> **PROBLEM DETAILS**:
Lift out, unaltered, the lines of the material below between the line holding "were 2352x1568 pixels." and the line holding "(.80, .16, .02), .4), hs)", counting both.
--- start AVAILABLE DATA ---
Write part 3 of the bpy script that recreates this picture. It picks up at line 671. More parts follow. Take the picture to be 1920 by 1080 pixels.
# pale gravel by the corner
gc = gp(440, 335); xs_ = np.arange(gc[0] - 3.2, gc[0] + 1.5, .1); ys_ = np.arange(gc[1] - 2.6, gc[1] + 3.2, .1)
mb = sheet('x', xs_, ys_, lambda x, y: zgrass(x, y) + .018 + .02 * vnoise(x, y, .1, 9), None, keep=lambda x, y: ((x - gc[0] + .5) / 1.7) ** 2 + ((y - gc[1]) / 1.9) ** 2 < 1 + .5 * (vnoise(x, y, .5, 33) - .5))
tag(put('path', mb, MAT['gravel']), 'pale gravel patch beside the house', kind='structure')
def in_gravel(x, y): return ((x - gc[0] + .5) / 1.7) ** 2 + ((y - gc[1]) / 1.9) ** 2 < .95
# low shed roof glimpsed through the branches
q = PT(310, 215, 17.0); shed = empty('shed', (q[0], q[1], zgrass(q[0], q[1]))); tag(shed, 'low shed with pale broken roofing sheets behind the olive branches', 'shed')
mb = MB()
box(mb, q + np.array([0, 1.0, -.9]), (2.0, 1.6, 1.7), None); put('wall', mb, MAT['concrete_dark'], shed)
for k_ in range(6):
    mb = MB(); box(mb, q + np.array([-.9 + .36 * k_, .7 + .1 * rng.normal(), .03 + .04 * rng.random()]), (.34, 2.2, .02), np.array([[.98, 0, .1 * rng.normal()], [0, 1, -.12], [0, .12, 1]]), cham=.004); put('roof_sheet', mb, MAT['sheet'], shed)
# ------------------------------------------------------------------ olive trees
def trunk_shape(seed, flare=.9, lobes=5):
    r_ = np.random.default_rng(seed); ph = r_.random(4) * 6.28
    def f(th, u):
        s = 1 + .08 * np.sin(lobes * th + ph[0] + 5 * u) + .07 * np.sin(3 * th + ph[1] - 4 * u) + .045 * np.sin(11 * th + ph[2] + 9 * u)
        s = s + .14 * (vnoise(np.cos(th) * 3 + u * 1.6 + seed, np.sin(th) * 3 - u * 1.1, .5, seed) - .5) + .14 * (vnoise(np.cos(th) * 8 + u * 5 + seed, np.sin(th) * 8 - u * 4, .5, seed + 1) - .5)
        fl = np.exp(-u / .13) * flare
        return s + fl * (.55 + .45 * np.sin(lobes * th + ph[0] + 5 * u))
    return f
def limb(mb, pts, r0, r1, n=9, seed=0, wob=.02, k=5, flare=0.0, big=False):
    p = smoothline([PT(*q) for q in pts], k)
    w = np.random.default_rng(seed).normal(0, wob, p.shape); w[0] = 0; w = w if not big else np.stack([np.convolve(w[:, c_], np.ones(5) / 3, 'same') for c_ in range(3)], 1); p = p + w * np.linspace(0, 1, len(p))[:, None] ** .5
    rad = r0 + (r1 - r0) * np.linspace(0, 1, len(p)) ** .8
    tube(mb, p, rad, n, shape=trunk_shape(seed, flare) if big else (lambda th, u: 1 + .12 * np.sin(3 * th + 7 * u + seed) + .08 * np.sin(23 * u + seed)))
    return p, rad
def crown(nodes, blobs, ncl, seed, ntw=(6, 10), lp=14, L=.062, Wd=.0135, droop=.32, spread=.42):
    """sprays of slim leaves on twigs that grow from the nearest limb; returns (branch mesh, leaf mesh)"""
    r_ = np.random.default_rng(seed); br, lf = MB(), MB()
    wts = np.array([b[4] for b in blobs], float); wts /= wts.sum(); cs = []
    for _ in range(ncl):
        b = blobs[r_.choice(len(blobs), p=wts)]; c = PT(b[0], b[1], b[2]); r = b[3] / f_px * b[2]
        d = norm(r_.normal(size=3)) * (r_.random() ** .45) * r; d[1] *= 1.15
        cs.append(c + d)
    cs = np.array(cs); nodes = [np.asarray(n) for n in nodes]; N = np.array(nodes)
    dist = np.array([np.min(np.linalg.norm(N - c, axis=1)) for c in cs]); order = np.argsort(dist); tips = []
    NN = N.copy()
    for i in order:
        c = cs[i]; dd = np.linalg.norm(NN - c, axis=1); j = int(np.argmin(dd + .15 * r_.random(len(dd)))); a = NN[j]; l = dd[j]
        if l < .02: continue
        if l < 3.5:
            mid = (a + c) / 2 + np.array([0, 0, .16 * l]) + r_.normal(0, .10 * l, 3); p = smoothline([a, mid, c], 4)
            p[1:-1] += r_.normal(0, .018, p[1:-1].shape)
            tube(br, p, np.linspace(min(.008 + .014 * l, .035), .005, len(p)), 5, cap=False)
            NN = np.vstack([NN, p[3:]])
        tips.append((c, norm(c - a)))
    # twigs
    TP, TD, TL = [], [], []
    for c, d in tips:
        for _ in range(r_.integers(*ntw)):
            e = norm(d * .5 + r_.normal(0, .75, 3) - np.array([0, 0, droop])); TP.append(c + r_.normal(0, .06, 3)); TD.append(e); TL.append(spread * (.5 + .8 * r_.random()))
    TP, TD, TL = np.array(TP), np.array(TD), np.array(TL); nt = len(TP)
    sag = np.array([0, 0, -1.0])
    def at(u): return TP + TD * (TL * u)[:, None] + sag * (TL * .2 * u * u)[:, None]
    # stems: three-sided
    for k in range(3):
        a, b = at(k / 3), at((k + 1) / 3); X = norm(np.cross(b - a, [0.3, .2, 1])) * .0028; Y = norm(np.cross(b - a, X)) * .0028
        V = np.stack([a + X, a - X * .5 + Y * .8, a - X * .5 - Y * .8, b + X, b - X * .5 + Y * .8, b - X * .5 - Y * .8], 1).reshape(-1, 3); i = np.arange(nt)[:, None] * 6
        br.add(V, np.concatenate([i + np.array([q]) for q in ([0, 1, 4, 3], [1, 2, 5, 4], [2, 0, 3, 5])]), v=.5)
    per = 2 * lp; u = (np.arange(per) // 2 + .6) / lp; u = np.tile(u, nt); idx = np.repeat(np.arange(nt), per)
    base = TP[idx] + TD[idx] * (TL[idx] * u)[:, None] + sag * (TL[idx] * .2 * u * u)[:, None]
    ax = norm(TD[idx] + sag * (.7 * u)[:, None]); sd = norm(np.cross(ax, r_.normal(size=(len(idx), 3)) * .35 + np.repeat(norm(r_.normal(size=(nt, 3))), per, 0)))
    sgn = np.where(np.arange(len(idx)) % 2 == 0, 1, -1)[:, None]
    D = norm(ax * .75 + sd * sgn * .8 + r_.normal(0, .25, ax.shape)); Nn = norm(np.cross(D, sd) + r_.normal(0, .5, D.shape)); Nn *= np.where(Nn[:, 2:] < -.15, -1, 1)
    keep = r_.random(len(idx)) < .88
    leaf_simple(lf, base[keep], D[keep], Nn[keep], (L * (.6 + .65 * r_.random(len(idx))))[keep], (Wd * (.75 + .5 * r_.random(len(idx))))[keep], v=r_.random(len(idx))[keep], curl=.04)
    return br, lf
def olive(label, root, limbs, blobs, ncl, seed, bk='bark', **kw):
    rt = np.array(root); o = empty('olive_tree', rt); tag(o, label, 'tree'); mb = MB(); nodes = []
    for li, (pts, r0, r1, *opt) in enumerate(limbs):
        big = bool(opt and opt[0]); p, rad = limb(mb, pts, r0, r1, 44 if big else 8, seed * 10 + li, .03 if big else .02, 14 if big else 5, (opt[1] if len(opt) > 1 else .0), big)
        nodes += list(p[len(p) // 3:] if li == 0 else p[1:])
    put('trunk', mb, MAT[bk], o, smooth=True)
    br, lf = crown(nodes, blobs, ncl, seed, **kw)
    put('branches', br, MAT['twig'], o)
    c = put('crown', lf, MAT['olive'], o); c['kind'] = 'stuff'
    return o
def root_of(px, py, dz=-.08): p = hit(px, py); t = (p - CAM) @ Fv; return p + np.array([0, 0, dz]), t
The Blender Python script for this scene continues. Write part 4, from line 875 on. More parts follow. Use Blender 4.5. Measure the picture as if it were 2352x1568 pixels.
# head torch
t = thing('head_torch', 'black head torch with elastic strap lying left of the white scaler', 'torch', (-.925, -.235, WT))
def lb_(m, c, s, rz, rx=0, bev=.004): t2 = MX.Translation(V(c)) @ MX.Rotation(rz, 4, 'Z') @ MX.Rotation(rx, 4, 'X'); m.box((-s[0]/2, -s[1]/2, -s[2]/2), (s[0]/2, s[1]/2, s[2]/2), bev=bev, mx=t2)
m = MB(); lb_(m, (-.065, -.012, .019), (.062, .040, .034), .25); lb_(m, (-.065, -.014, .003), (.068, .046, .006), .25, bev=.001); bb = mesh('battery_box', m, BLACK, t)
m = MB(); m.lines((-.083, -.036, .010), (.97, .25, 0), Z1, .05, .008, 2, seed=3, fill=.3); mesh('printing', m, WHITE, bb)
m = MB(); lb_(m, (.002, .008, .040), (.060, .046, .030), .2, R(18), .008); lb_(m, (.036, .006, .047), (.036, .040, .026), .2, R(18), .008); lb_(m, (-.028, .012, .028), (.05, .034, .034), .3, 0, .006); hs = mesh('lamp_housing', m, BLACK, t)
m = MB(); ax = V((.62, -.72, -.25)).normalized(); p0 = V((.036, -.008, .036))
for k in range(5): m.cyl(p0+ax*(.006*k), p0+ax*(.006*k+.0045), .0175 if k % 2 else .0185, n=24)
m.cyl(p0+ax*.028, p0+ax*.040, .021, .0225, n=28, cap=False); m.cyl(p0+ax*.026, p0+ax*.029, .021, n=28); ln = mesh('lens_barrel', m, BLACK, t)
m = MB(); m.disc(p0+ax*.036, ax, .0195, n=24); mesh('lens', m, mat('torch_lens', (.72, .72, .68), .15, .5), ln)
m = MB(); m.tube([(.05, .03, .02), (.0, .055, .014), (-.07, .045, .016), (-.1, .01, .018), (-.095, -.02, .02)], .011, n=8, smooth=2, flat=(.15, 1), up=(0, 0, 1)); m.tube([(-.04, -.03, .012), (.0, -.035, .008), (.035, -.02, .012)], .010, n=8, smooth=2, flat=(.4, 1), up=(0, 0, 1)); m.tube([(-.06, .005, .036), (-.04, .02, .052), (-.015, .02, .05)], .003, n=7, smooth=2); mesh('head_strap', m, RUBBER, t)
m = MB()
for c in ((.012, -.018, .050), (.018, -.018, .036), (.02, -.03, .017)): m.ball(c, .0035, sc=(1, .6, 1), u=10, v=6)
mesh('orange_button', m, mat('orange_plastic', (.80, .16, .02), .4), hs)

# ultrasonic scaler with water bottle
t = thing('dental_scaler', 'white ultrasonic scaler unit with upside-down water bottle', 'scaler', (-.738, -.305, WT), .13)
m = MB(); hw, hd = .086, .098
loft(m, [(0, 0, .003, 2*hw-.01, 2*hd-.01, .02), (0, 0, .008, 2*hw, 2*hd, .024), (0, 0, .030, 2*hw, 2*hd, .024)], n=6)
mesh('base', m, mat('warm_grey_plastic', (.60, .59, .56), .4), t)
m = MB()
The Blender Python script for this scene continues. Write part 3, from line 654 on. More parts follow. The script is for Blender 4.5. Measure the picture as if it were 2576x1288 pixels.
--- end AVAILABLE DATA ---
> **RESULT OF THE TASK**:
The Blender Python script for this scene continues. Write part 4, from line 875 on. More parts follow. Use Blender 4.5. Measure the picture as if it were 2352x1568 pixels.
# head torch
t = thing('head_torch', 'black head torch with elastic strap lying left of the white scaler', 'torch', (-.925, -.235, WT))
def lb_(m, c, s, rz, rx=0, bev=.004): t2 = MX.Translation(V(c)) @ MX.Rotation(rz, 4, 'Z') @ MX.Rotation(rx, 4, 'X'); m.box((-s[0]/2, -s[1]/2, -s[2]/2), (s[0]/2, s[1]/2, s[2]/2), bev=bev, mx=t2)
m = MB(); lb_(m, (-.065, -.012, .019), (.062, .040, .034), .25); lb_(m, (-.065, -.014, .003), (.068, .046, .006), .25, bev=.001); bb = mesh('battery_box', m, BLACK, t)
m = MB(); m.lines((-.083, -.036, .010), (.97, .25, 0), Z1, .05, .008, 2, seed=3, fill=.3); mesh('printing', m, WHITE, bb)
m = MB(); lb_(m, (.002, .008, .040), (.060, .046, .030), .2, R(18), .008); lb_(m, (.036, .006, .047), (.036, .040, .026), .2, R(18), .008); lb_(m, (-.028, .012, .028), (.05, .034, .034), .3, 0, .006); hs = mesh('lamp_housing', m, BLACK, t)
m = MB(); ax = V((.62, -.72, -.25)).normalized(); p0 = V((.036, -.008, .036))
for k in range(5): m.cyl(p0+ax*(.006*k), p0+ax*(.006*k+.0045), .0175 if k % 2 else .0185, n=24)
m.cyl(p0+ax*.028, p0+ax*.040, .021, .0225, n=28, cap=False); m.cyl(p0+ax*.026, p0+ax*.029, .021, n=28); ln = mesh('lens_barrel', m, BLACK, t)
m = MB(); m.disc(p0+ax*.036, ax, .0195, n=24); mesh('lens', m, mat('torch_lens', (.72, .72, .68), .15, .5), ln)
m = MB(); m.tube([(.05, .03, .02), (.0, .055, .014), (-.07, .045, .016), (-.1, .01, .018), (-.095, -.02, .02)], .011, n=8, smooth=2, flat=(.15, 1), up=(0, 0, 1)); m.tube([(-.04, -.03, .012), (.0, -.035, .008), (.035, -.02, .012)], .010, n=8, smooth=2, flat=(.4, 1), up=(0, 0, 1)); m.tube([(-.06, .005, .036), (-.04, .02, .052), (-.015, .02, .05)], .003, n=7, smooth=2); mesh('head_strap', m, RUBBER, t)
m = MB()
for c in ((.012, -.018, .050), (.018, -.018, .036), (.02, -.03, .017)): m.ball(c, .0035, sc=(1, .6, 1), u=10, v=6)
mesh('orange_button', m, mat('orange_plastic', (.80, .16, .02), .4), hs)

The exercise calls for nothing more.